Exercise requirements
Your task is to repeat the lines below exactly, excluding any pictures they contain.

Material
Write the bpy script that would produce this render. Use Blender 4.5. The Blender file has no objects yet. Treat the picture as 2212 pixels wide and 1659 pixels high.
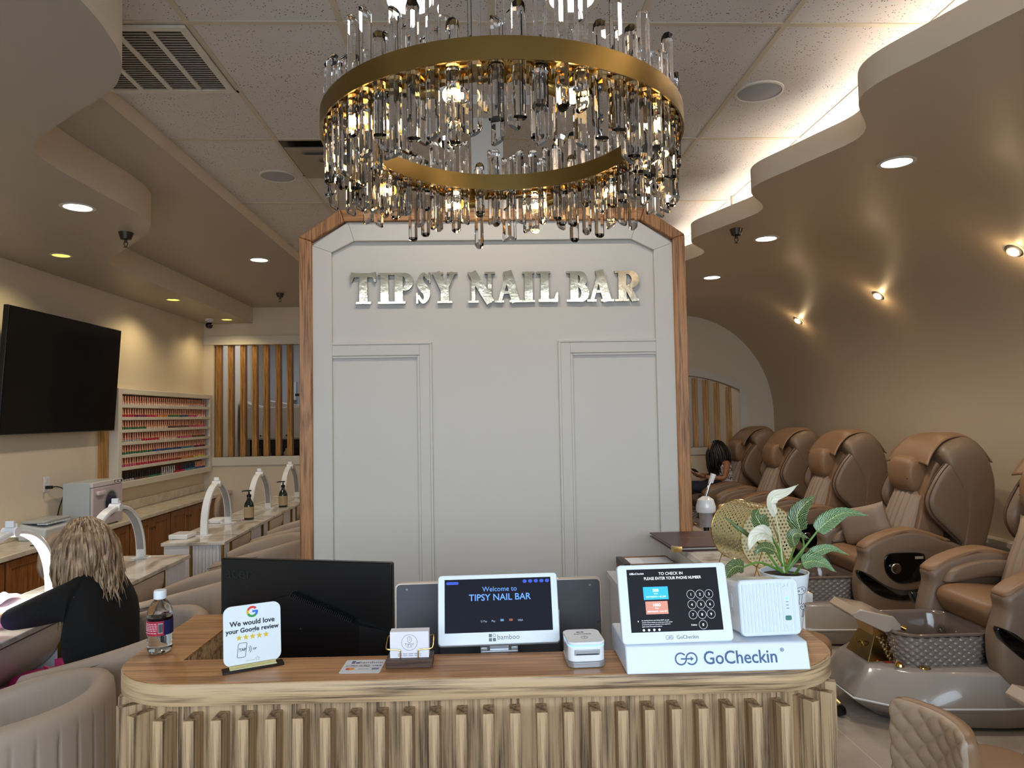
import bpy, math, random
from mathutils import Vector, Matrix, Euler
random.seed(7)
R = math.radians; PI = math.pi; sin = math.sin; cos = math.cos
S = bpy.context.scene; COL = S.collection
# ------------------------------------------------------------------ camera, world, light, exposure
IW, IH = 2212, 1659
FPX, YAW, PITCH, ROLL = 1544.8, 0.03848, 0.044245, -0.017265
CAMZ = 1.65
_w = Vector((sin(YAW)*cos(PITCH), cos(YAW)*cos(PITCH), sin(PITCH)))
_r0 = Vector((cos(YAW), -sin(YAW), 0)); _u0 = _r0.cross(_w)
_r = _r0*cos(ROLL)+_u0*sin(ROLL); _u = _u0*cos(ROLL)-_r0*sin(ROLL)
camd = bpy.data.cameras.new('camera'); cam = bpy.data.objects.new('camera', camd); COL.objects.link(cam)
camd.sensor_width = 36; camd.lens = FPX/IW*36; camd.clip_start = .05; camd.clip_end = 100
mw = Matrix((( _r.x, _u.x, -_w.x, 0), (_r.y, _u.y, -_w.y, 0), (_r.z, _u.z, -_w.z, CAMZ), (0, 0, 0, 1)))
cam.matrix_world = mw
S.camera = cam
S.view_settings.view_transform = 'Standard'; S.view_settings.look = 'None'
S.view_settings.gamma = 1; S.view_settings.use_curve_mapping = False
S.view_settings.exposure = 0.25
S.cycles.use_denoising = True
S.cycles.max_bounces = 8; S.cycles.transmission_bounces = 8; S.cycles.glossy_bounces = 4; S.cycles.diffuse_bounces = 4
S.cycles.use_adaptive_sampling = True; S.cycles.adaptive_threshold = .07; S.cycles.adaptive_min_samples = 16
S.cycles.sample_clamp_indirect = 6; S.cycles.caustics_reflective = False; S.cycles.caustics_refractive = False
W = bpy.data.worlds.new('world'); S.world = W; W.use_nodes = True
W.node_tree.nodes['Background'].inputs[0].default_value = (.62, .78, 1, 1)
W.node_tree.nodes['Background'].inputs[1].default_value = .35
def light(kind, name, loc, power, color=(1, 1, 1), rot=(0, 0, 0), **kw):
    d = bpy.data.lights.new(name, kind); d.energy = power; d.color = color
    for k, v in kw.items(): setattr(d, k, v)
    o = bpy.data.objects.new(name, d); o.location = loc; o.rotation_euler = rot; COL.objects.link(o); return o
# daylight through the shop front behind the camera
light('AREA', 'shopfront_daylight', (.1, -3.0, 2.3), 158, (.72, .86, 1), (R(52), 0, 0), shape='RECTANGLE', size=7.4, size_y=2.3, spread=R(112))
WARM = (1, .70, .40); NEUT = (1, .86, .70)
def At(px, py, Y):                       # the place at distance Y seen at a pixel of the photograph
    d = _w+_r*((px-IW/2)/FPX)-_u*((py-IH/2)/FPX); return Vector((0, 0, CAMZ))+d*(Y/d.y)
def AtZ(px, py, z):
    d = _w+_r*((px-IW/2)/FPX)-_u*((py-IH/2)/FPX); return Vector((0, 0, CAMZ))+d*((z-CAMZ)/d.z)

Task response
Write the bpy script that would produce this render. Use Blender 4.5. The Blender file has no objects yet. Treat the picture as 2212 pixels wide and 1659 pixels high.
import bpy, math, random
from mathutils import Vector, Matrix, Euler
random.seed(7)
R = math.radians; PI = math.pi; sin = math.sin; cos = math.cos
S = bpy.context.scene; COL = S.collection
# ------------------------------------------------------------------ camera, world, light, exposure
IW, IH = 2212, 1659
FPX, YAW, PITCH, ROLL = 1544.8, 0.03848, 0.044245, -0.017265
CAMZ = 1.65
_w = Vector((sin(YAW)*cos(PITCH), cos(YAW)*cos(PITCH), sin(PITCH)))
_r0 = Vector((cos(YAW), -sin(YAW), 0)); _u0 = _r0.cross(_w)
_r = _r0*cos(ROLL)+_u0*sin(ROLL); _u = _u0*cos(ROLL)-_r0*sin(ROLL)
camd = bpy.data.cameras.new('camera'); cam = bpy.data.objects.new('camera', camd); COL.objects.link(cam)
camd.sensor_width = 36; camd.lens = FPX/IW*36; camd.clip_start = .05; camd.clip_end = 100
mw = Matrix((( _r.x, _u.x, -_w.x, 0), (_r.y, _u.y, -_w.y, 0), (_r.z, _u.z, -_w.z, CAMZ), (0, 0, 0, 1)))
cam.matrix_world = mw
S.camera = cam
S.view_settings.view_transform = 'Standard'; S.view_settings.look = 'None'
S.view_settings.gamma = 1; S.view_settings.use_curve_mapping = False
S.view_settings.exposure = 0.25
S.cycles.use_denoising = True
S.cycles.max_bounces = 8; S.cycles.transmission_bounces = 8; S.cycles.glossy_bounces = 4; S.cycles.diffuse_bounces = 4
S.cycles.use_adaptive_sampling = True; S.cycles.adaptive_threshold = .07; S.cycles.adaptive_min_samples = 16
S.cycles.sample_clamp_indirect = 6; S.cycles.caustics_reflective = False; S.cycles.caustics_refractive = False
W = bpy.data.worlds.new('world'); S.world = W; W.use_nodes = True
W.node_tree.nodes['Background'].inputs[0].default_value = (.62, .78, 1, 1)
W.node_tree.nodes['Background'].inputs[1].default_value = .35
def light(kind, name, loc, power, color=(1, 1, 1), rot=(0, 0, 0), **kw):
    d = bpy.data.lights.new(name, kind); d.energy = power; d.color = color
    for k, v in kw.items(): setattr(d, k, v)
    o = bpy.data.objects.new(name, d); o.location = loc; o.rotation_euler = rot; COL.objects.link(o); return o
# daylight through the shop front behind the camera
light('AREA', 'shopfront_daylight', (.1, -3.0, 2.3), 158, (.72, .86, 1), (R(52), 0, 0), shape='RECTANGLE', size=7.4, size_y=2.3, spread=R(112))
WARM = (1, .70, .40); NEUT = (1, .86, .70)
def At(px, py, Y):                       # the place at distance Y seen at a pixel of the photograph
    d = _w+_r*((px-IW/2)/FPX)-_u*((py-IH/2)/FPX); return Vector((0, 0, CAMZ))+d*(Y/d.y)
def AtZ(px, py, z):
    d = _w+_r*((px-IW/2)/FPX)-_u*((py-IH/2)/FPX); return Vector((0, 0, CAMZ))+d*((z-CAMZ)/d.z)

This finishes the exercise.